• **Task prompt**: Of all the lines in this data, how many include "script"? Respond with the number only.

Start of Data provided

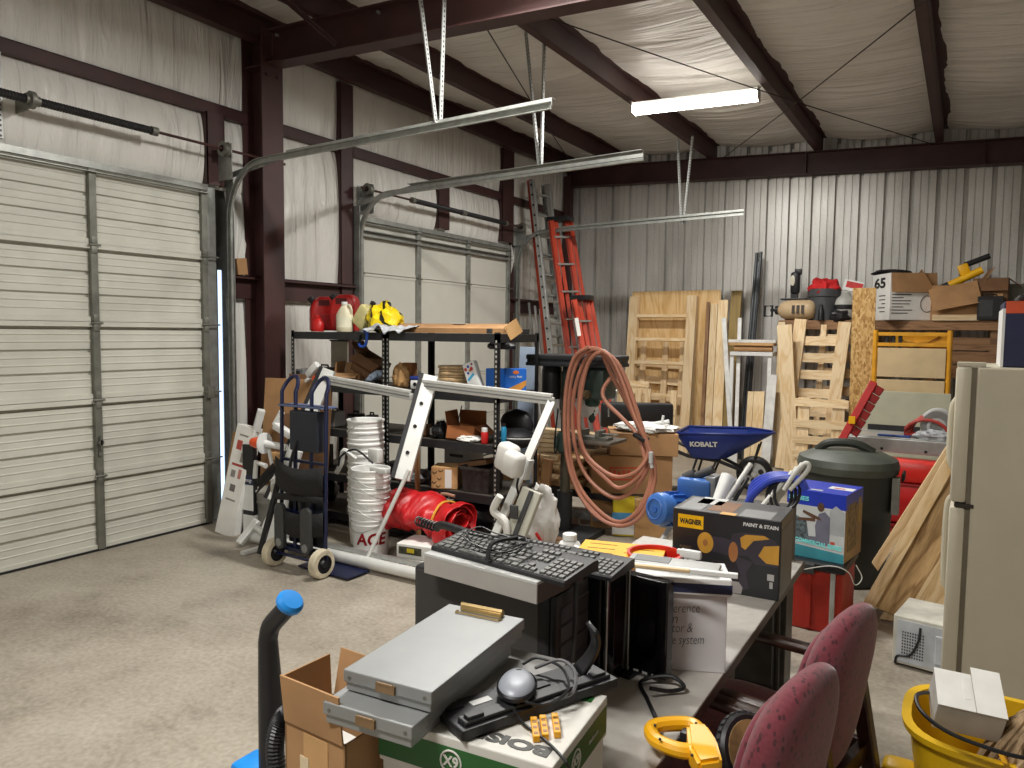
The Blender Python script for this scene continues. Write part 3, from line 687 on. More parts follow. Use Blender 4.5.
bm = B(); bm.bar((-0.04, -0.0308, 0.11), (0.03, -0.0308, 0.145), 0.001, 0.02); bm.done('swoosh', mat('cyan print', '2f9fd0', 0.5), t)
PBLUE = mat('royal blue carton', '1763c0', 0.45, 0, 0.05)
def nailbox(label, loc, rz, w=0.15, d=0.12, h=0.19):
    t = thing('fastener_box', label, 'box', loc, rz, 'blue fastener boxes'); B().b0((-w/2, -d/2, 0), (w/2, d/2, h), bev=0.004).done('carton', PBLUE, t, smooth=False)
    return t
nailbox('plain blue carton behind the slotted shelf post', (X(493, 4.92)+0.02, 4.94, Z1), 0, 0.13)
t = nailbox('blue carton with orange stripe at the end of the second shelf', (X(514, 5.0)-0.03, 5.06, Z1), 38, 0.17)
bm = B(); bm.prism([(-0.084, 0.02), (0.084, 0.10), (0.084, 0.06), (0.02, 0.0), (-0.084, 0.0)], 0.001, T(0, -0.0602, 0) @ R('X', 90)); bm.done('stripe', mat('tan orange print', 'c98a3a', 0.5), t, smooth=False)
text('Utility Pads', 0.024, face_x(0.0, -0.0612, 0.125), WHITE, t, width=0.10); bm = B(); bm.lathe([(0, 0), (0.025, 0), (0.025, 0.001), (0, 0.001)], 16, T(0.0, -0.0605, 0.16) @ R('X', 90), 1, 0.6); bm.done('emblem', mat('orange print', 'd9702a', 0.5), t)
# left half: dark gear
def gear(label, px, py, y, size, m, rz=0, name='equipment_case', cat='case', z=None, bev=0.008, knob=True):
    z = Zp(px, py, y) if z is None else z
    t = thing(name, label, cat, (X(px, y), y, z), rz); w, d, h = size
    B().b0((-w/2, -d/2, 0), (w/2, d/2, h), bev=bev).done('body', m, t, smooth=False)
    B().b0((-w*0.42, -d/2-0.004, h*0.15), (w*0.1, -d/2+0.002, h*0.85), bev=0.002).done('front_panel', DKGREY if m is not DKGREY else BLACK, t, smooth=False)
    if knob:
        bm = B(); bm.tube([(-w*0.25, 0, h), (-w*0.22, 0, h+0.02), (w*0.22, 0, h+0.02), (w*0.25, 0, h)], 0.008, 8); bm.done('handle', BLACK, t)
    return t
gear('dark grey control box on the second shelf behind the blue dolly', 306, 370, 4.87, (0.10, 0.16, 0.12), MIDGREY, z=Z1, knob=False)
gear('black case with carry handle on the second shelf near the red column', 325, 372, 5.05, (0.19, 0.18, 0.13), BLACK, z=Z1)
t = thing('utility_panel', 'beige sheet metal panel leaning behind the cartons on the shelf', 'panel', (X(340, 5.33), 5.33, Z1)); B().b0((-0.11, -0.01, 0), (0.11, 0.01, 0.38), bev=0.003).done('sheet', mat('beige panel', 'c4bda9', 0.5), t, smooth=False); B().b0((-0.12, -0.016, 0.37), (0.12, 0.016, 0.385)).done('rim', BLACK, t, smooth=False)
gear('black rolled tool pouch under the light blue rag', 375, 378, 4.85, (0.10, 0.12, 0.05), BLACK, z=Z1, knob=False, bev=0.02, name='tool_pouch', cat='pouch')
o = lump((0, 0, 0.03), (0.09, 0.05, 0.035), 5.2, 0.4, 2.5, 12, 0.3).done('rag', mat('pale blue cloth', '9fb0c8', 0.8), ang=20); o.location = (X(380, 4.9), 4.84, Z1+0.05); o.rotation_euler = (0, -0.5, 0); tag(o, 'pale blue rag spilling from the second shelf', 'rag')
# ------------------------------------------------------------------ third level
Z2 = LV[2]+0.003
carton('rust brown open carton with torn front on the third shelf', (X(465, 4.9), 4.93, Z2), (0.25, 0.22, 0.12), 8, mat('red brown carton', '94592f', 0.85), ('s', 'n', 'e', 'w'), flap_ang={'s': 165, 'n': 0, 'e': 130, 'w': 10})
o = lump((0, 0, 0.06), (0.06, 0.07, 0.075), 2.2, 0.35, 2.2, 12, 0.2).done('tool_bag', BLACK, ang=25); o.location = (X(441, 4.86), 4.86, Z2); tag(o, 'small black cloth bag next to the rust brown carton', 'bag')
t = thing('spray_can', 'red can with white lid at the shelf edge', 'can', (X(485, 4.81), 4.81, Z2)); bm = B(); bm.lathe([(0, 0), (0.028, 0), (0.03, 0.005), (0.03, 0.085), (0.024, 0.095)], 16); bm.done('can', RED, t); bm = B(); bm.lathe([(0.026, 0.09), (0.026, 0.12), (0.02, 0.125), (0, 0.125)], 14); bm.done('lid', WHITE, t)
t = thing('spray_can', 'slim teal blue spray can beside the slotted post', 'can', (X(503, 4.83)+0.01, 4.83, Z2)); bm = B(); bm.lathe([(0, 0), (0.02, 0), (0.022, 0.005), (0.022, 0.13), (0.012, 0.145)], 14); bm.done('can', mat('teal can', '1f7fa8', 0.35), t); bm = B(); bm.lathe([(0.014, 0.14), (0.014, 0.165), (0, 0.168)], 12); bm.done('cap', BLACK, t)
t = thing('hard_hat', 'black hard shell case lying on the third shelf end', 'case', (X(517, 5.02)-0.03, 5.06, Z2), 10)
bm = B(); bm.lathe([(0.17, 0), (0.18, 0.02), (0.175, 0.05), (0.14, 0.075), (0.07, 0.10), (0, 0.105)], 24, None, 1, 0.8); bm.done('shell', BLACK, t); bm = B(); bm.lathe([(0.182, 0.03), (0.186, 0.036), (0.182, 0.042)], 24, None, 1, 0.8); bm.done('rim', LTGREY, t)
o = lump((0, 0, 0.1), (0.16, 0.06, 0.13), 6.6, 0.12, 2, 14).done('bag', BLACK, ang=40); o.location = (X(522, 5.28)-0.04, 5.27, Z2); tag(o, 'bulging black bag standing behind the black hard case', 'bag')
o = lump((0, 0, 0.02), (0.1, 0.08, 0.028), 1.2, 0.3, 3, 12, 0.3).done('paper', WHITEP, ang=20); o.location = (X(478, 4.84)-0.08, 4.84, Z2); tag(o, 'crumpled white paper in front of the rust brown carton', 'paper')
o = B().bar((0, 0, 0), (0.05, 0, 0.17), 0.006, 0.006).done('saw_blade', BLACK); o.location = (X(457, 5.0), 5.0, Z2+0.09); tag(o, 'thin dark rod sticking out of the rust brown carton', 'rod')
for k, (px, y, s, m, lb) in enumerate(((335, 4.9, (0.12, 0.14, 0.14), LTGREY, 'grey battery charger stack on the third shelf behind the buckets'), (356, 5.05, (0.12, 0.12, 0.11), BLACK, 'black charger on the third shelf above the bucket stack'), (312, 4.95, (0.14, 0.14, 0.15), BLACK, 'black radio on the third shelf behind the blue dolly'), (372, 5.12, (0.08, 0.1, 0.1), MIDGREY, 'grey device on the third shelf next to the slotted post'))):
    gear(lb, px, 0, y, s, m, z=Z2, name='charger', cat='charger')
t = thing('pliers', 'red handled tool lying on the third shelf above the buckets', 'tool', (X(360, 4.84), 4.84, Z2), 10); bm = B()
bm.tube(spline([(-0.06, 0, 0.02), (-0.02, 0.02, 0.05), (0.02, 0, 0.03), (0.05, -0.02, 0.012)], 4), 0.014, 8); bm.tube(spline([(-0.03, -0.01, 0.015), (0.0, 0, 0.06), (0.03, 0.02, 0.02)], 4), 0.013, 8); bm.done('grip', RED, t)
carton('small brown box on the third shelf beside the frame post', (X(422, 4.88)-0.01, 4.9, Z2), (0.12, 0.12, 0.09), 15, CARDD, tape=False)
carton('small flat white carton on the third shelf beside the black bag', (X(433, 4.95), 4.98, Z2), (0.13, 0.1, 0.06), 0, WHITEP, tape=False, name='white_box')
# ------------------------------------------------------------------ fourth level
Z3 = LV[3]+0.003
t = carton('brown parcel printed with dark curved marks and white label on fourth shelf', (X(447, 4.85), 4.86, Z3), (0.22, 0.2, 0.18), 22, CARDL, tape=False, name='parcel_box')
SMILE = mat('parcel print', '3b2c20', 0.8)
for k, (a, b) in enumerate(((-0.08, 0.14), (-0.03, 0.155), (-0.085, 0.06), (-0.04, 0.09), (-0.05, 0.03))):
    bm = B(); bm.tube(spline([(a-0.018, -0.101, b), (a, -0.101, b-0.012), (a+0.018, -0.101, b+0.002)], 4), 0.003, 6); bm.done('printed_mark', SMILE, t)
B().b0((0.005, -0.1015, 0.01), (0.06, -0.099, 0.16)).done('label', WHITEP, t, smooth=False)
def crate(label, loc, size, rz, m, name='plastic_crate', wall=0.01, rim=0.015, cat='crate'):
    t = thing(name, label, cat, loc, rz); w, d, h = size; bm = B(); k = 0.92
    def wallp(x0, x1):
        return
    for (a, b) in (((-w/2, -d/2), (w/2, -d/2)), ((w/2, -d/2), (w/2, d/2)), ((w/2, d/2), (-w/2, d/2)), ((-w/2, d/2), (-w/2, -d/2))):
        n = V((a[1]-b[1], b[0]-a[0], 0)).normalized()*wall
        vs = bm._v([(a[0]*k, a[1]*k, 0), (b[0]*k, b[1]*k, 0), (b[0], b[1], h), (a[0], a[1], h), (a[0]*k+n.x, a[1]*k+n.y, 0), (b[0]*k+n.x, b[1]*k+n.y, 0), (b[0]+n.x, b[1]+n.y, h), (a[0]+n.x, a[1]+n.y, h)], None)
        for q_ in ((0, 1, 2, 3), (7, 6, 5, 4), (3, 2, 6, 7), (0, 4, 5, 1)): bm._f([vs[i] for i in q_])
    bm.b0((-w/2*k, -d/2*k, 0), (w/2*k, d/2*k, 0.008)); bm.done('tub', m, t, smooth=False)
    bm = B()
    for a, b in (((-w/2-rim, -d/2-rim), (w/2+rim, -d/2)), ((-w/2-rim, d/2), (w/2+rim, d/2+rim)), ((-w/2-rim, -d/2), (-w/2, d/2)), ((w/2, -d/2), (w/2+rim, d/2))): bm.b0((a[0], a[1], h-0.02), (b[0], b[1], h+0.004))
    bm.done('rim', m, t, smooth=False); return t
crate('scuffed black crate of papers beside the printed parcel', (X(482, 4.9), 4.92, Z3), (0.25, 0.26, 0.20), 5, mat('scuffed black plastic', '2c2a28', 0.6, 0, 0.5, 25))
carton('dark brown flattened carton poking out of the black crate', None, (0.28, 0.2, 0.04), M=T(X(478, 4.95), 4.97, Z3+0.19) @ R('Y', -12), m=CARDD, tape=False)
t = carton('white printed file box at the back of the fourth shelf', (X(463, 5.2), 5.22, Z3), (0.28, 0.2, 0.28), 0, LTGREY, tape=False, name='file_box'); B().b0((-0.08, -0.102, 0.2), (0.06, -0.099, 0.225)).done('label', DKGREY, t, smooth=False)
o = lump((0, 0, 0.05), (0.14, 0.09, 0.06), 4.1, 0.35, 2.6, 14, 0.3).done('rag', mat('grey cloth', '77797c', 0.85, 0, 0.3), ang=20); o.location = (X(415, 4.86), 4.87, Z3); tag(o, 'crumpled grey cloth on the fourth shelf behind the white frame', 'rag')
t = thing('trowel', 'wooden handled trowel hanging from the shelf above the red tarp', 'trowel', (X(448, 4.72), 4.725, Z3-0.03)); bm = B(); bm.tube([(-0.065, 0, 0), (0, 0, 0.004), (0.065, 0, -0.004)], 0.013, 10); bm.done('handle', mat('pink wood handle', 'c99a80', 0.6), t); bm = B(); bm.rod((0.01, 0, -0.01), (0.014, 0, -0.13), 0.004, 6); bm.done('shank', GALV, t)
for k, (px, y, s, m, lb) in enumerate(((318, 4.95, (0.2, 0.2, 0.2), DKGREY, 'dark grey case on the fourth shelf behind the dolly straps'), (400, 5.05, (0.16, 0.14, 0.12), MIDGREY, 'grey case on the fourth shelf behind the white frame'))):
    gear(lb, px, 0, y, s, m, z=Z3)
for k, (px, y, s, lb) in enumerate(((322, 5.0, (0.34, 0.26, 0.22), 'black duffel on the bottom shelf behind the buckets'), (470, 5.0, (0.5, 0.35, 0.22), 'black tote on the bottom shelf behind the red tarp'))):
    o = lump((0, 0, s[2]*0.5), (s[0]/2, s[1]/2, s[2]*0.55), k+3.3, 0.15, 2, 14).done('duffel_bag', BLACK, ang=40); o.location = (X(px, y), y, LV[4]+0.003); tag(o, lb, 'bag')

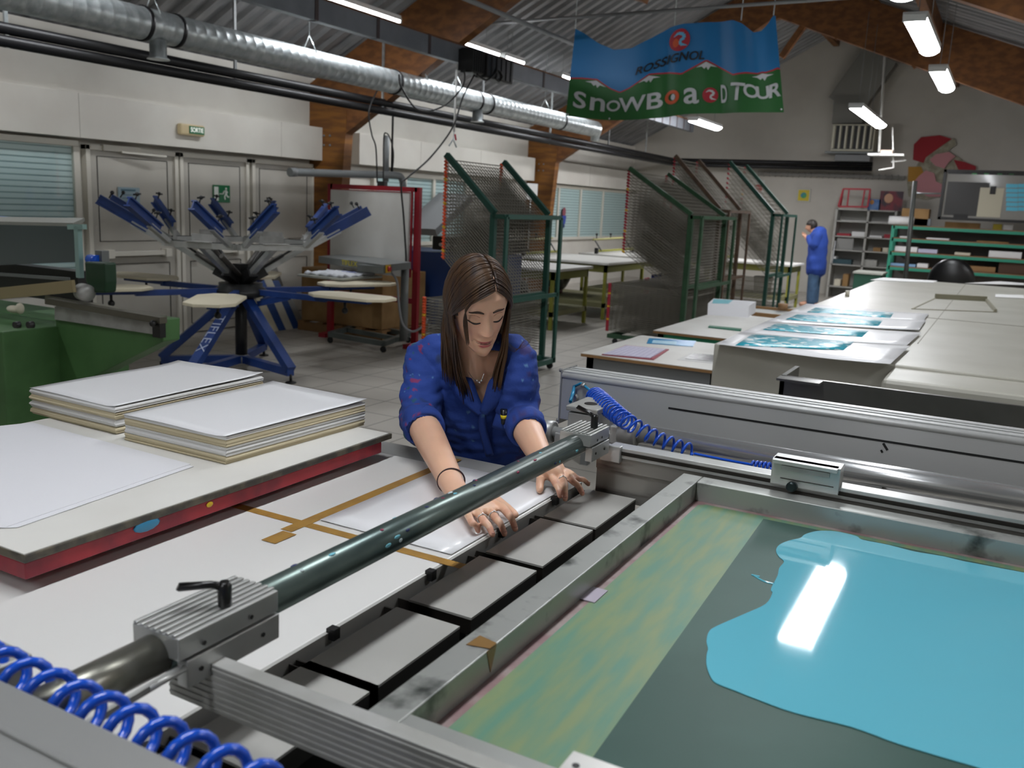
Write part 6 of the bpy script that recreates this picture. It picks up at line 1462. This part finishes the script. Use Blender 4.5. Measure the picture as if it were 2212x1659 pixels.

End of Data provided

• **Reply to the exercise**: 2